Unlike the Chicago fire
of the previous autumn, the Boston fire did not force a
massive evacuation of people and remained limited primarily to the
business district, leaving residential areas unscathed. Virtually the
entire city’s dry goods and shoe stores were burned beyond use. None
of the historic sites were affected, although the blaze came close to
the Old North Meeting House. The
landmark Trinity Church on Summer Street was destroyed, but rebuilt by
famed architect Henry Hobson Richardson at a new address on Copley
Square (completed, 1877). Harvard
University lost over $500,000 worth of property.
The fire also consumed the newly constructed office of the Boston
Transcript newspaper, which was able to publish a Monday edition
from the headquarters of its generous rival, the Boston Globe.
None of the offices of the other dailies were seriously harmed,
but the headquarters of three weeklies were destroyed.
The new post office building survived, while the old post office
burned after the mail was removed from it.
Mail delivery, including to merchants in the burned-out district,
continued on schedule that Monday.
In the early days after the
fire, curious sightseers from the city and its surrounding area flocked
to the burned district. Merchants
placed placards up announcing their new locations. Coverage
of the Great Boston Fire was the main story in the November 30 issue of Harper’s
Weekly, in which the featured cartoon appeared.
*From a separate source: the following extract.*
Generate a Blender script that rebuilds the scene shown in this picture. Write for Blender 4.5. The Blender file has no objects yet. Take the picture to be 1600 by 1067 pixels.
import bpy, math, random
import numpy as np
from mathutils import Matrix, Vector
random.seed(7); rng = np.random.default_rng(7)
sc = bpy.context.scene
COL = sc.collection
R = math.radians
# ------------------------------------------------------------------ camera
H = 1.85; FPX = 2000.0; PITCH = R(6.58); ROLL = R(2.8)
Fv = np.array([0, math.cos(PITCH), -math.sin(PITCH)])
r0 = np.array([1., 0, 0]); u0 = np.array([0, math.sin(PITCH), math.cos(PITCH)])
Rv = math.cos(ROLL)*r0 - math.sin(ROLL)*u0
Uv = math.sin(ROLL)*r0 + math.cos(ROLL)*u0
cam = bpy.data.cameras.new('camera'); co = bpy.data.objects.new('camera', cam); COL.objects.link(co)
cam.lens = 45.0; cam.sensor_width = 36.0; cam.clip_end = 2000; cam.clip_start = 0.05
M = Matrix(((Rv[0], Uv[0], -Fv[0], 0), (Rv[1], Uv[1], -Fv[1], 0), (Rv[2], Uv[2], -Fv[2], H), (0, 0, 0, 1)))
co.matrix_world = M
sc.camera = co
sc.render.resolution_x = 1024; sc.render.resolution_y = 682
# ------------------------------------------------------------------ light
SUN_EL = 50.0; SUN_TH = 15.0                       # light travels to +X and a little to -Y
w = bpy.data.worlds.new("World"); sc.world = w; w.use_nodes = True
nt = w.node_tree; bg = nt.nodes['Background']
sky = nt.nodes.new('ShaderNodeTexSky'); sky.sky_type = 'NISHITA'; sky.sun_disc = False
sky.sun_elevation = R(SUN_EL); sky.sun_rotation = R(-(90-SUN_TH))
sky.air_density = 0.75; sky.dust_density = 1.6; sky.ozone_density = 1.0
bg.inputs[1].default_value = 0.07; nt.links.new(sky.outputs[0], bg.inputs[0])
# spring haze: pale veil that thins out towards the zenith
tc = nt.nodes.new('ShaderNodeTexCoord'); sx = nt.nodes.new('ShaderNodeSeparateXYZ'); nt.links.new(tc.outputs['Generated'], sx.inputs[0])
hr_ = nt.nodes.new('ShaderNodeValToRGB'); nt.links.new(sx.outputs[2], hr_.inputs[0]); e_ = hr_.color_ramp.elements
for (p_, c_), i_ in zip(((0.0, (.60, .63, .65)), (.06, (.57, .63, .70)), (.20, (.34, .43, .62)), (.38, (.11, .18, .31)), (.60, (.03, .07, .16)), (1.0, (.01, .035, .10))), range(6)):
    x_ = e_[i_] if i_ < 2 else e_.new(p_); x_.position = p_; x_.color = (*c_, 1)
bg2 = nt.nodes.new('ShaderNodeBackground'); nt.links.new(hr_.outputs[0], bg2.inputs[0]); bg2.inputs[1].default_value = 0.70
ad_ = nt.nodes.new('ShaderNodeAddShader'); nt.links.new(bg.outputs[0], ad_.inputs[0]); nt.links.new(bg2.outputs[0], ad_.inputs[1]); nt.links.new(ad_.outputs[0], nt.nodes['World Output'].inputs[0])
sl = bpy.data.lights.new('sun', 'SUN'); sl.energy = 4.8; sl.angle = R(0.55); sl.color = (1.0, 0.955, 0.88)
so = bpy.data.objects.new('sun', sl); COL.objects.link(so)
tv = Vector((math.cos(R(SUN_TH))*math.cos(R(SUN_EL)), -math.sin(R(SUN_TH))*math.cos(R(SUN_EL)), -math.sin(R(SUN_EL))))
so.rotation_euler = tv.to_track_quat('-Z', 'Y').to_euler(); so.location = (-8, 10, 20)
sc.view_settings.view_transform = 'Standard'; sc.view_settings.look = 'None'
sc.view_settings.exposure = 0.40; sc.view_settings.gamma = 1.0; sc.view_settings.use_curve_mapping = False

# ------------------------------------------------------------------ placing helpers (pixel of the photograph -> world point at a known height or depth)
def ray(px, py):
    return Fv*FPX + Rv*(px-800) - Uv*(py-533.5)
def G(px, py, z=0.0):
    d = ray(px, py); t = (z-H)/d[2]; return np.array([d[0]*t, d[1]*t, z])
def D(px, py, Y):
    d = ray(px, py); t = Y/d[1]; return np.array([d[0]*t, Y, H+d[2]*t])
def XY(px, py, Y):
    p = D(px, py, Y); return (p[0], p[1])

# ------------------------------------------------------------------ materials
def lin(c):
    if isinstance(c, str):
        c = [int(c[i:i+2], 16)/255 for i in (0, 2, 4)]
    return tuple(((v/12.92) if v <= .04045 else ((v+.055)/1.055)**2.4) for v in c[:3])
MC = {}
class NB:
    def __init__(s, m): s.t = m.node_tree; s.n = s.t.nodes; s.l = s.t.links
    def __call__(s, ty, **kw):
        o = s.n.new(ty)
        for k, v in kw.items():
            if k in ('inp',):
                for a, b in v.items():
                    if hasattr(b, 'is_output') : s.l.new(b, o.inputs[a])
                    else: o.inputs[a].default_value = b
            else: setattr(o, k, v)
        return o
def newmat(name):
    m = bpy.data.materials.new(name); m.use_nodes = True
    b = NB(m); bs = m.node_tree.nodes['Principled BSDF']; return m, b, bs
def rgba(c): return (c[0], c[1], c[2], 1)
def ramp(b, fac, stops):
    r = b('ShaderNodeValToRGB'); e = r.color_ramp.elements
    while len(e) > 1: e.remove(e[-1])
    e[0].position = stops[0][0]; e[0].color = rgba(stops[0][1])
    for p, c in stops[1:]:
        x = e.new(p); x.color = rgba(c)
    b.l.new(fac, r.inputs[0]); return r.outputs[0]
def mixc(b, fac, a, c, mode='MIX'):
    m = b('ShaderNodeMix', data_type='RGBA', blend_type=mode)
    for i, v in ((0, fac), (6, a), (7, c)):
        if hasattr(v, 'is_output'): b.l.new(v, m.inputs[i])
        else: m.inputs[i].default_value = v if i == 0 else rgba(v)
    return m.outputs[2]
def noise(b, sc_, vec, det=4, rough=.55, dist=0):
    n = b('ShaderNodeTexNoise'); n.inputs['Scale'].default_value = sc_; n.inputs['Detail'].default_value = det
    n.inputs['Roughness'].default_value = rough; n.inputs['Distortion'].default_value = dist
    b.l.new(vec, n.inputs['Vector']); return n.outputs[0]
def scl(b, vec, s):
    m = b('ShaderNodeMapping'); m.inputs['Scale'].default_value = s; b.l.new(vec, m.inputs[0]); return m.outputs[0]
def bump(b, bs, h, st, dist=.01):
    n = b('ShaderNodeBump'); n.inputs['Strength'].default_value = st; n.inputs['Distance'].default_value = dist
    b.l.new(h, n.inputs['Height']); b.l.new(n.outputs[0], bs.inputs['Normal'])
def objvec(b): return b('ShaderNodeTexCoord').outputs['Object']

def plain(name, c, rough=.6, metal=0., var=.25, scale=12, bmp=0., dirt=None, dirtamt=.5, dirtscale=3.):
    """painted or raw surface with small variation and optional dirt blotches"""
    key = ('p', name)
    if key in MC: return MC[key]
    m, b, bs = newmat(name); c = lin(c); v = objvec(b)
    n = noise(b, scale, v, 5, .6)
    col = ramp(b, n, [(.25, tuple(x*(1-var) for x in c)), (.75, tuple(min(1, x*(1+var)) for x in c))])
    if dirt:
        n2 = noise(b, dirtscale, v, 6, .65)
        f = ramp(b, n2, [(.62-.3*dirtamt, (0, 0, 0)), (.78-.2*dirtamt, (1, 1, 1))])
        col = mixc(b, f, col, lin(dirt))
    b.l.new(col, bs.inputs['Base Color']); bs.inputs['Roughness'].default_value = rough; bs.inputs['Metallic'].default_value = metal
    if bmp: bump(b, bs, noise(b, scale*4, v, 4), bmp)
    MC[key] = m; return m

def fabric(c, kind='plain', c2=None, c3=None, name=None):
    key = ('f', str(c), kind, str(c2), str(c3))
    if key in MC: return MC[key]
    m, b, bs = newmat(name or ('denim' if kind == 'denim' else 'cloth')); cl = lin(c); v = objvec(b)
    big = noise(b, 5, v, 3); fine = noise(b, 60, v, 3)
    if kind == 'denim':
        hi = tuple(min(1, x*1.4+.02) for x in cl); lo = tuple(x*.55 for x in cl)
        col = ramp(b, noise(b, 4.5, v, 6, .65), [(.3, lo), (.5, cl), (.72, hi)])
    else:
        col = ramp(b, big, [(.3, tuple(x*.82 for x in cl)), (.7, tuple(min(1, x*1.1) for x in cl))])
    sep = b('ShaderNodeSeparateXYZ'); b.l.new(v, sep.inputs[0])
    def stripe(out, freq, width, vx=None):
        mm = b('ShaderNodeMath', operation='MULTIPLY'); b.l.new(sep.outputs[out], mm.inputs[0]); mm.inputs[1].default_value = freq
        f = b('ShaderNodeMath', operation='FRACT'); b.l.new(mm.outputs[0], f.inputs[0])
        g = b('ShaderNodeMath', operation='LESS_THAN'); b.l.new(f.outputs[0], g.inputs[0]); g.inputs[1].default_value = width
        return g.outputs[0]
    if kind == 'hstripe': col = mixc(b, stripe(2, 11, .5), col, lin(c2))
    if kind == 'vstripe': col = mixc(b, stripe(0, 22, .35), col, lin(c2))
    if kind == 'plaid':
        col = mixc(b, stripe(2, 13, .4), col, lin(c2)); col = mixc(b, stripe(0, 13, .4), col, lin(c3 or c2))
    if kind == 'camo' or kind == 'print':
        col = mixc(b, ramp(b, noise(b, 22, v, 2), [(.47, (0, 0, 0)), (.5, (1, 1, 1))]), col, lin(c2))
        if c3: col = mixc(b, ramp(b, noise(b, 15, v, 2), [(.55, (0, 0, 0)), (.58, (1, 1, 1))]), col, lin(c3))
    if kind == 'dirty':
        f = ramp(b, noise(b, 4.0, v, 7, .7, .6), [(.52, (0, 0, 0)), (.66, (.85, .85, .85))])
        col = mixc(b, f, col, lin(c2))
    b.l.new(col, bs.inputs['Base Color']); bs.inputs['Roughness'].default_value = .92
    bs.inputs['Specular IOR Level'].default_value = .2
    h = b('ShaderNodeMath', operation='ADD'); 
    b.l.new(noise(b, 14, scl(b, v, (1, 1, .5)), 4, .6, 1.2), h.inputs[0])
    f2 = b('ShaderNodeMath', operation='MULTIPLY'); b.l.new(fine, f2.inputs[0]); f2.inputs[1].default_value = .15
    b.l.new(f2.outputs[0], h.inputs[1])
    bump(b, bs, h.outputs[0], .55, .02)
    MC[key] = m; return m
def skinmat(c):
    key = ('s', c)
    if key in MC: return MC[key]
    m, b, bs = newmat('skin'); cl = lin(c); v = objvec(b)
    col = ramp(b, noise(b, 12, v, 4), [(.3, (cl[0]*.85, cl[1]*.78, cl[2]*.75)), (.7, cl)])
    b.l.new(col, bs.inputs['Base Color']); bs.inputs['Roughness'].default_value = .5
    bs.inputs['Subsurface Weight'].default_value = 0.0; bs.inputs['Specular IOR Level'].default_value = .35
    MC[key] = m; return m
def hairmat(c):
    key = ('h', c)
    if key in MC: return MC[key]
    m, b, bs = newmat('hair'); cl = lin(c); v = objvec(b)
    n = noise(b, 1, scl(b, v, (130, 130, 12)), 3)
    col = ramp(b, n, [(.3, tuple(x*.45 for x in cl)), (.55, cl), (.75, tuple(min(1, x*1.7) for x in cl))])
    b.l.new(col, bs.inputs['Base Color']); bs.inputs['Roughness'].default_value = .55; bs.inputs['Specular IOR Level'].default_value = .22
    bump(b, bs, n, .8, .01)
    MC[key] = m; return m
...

In his editorial, George William Curtis praised the bravery of
the firemen and the “silent dignity” of Boston residents:
“As in Chicago last year, the manner in which the misfortune
was encountered makes every American prouder of his countrymen.”
Numerous illustrations and several columns of text vividly
conveyed the event to the publication’s national audience.
Among the issue’s advertisements was one for the Travellers
Insurance Company, under the heading “BOSTON FIRE.
INSURE AGAINST ACCIDENTS.”
A few weeks later,
an advertisement solicited agents to sell journalist Carleton Coffin’s
Story of the Great Boston Fire, a 35-page eyewitness account.
On November 10, 1873, a ceremony commemorating the first anniversary of the fire was observed, with Boston’s mayor and other city officials visiting the burned district to inspect the improved streets and building construction ( 115 of 355 buildings were already completed). Like
Chicago, Boston quickly rebounded from the devastating fire, and
continued growing; by 1900, Boston’s population numbered 560,000.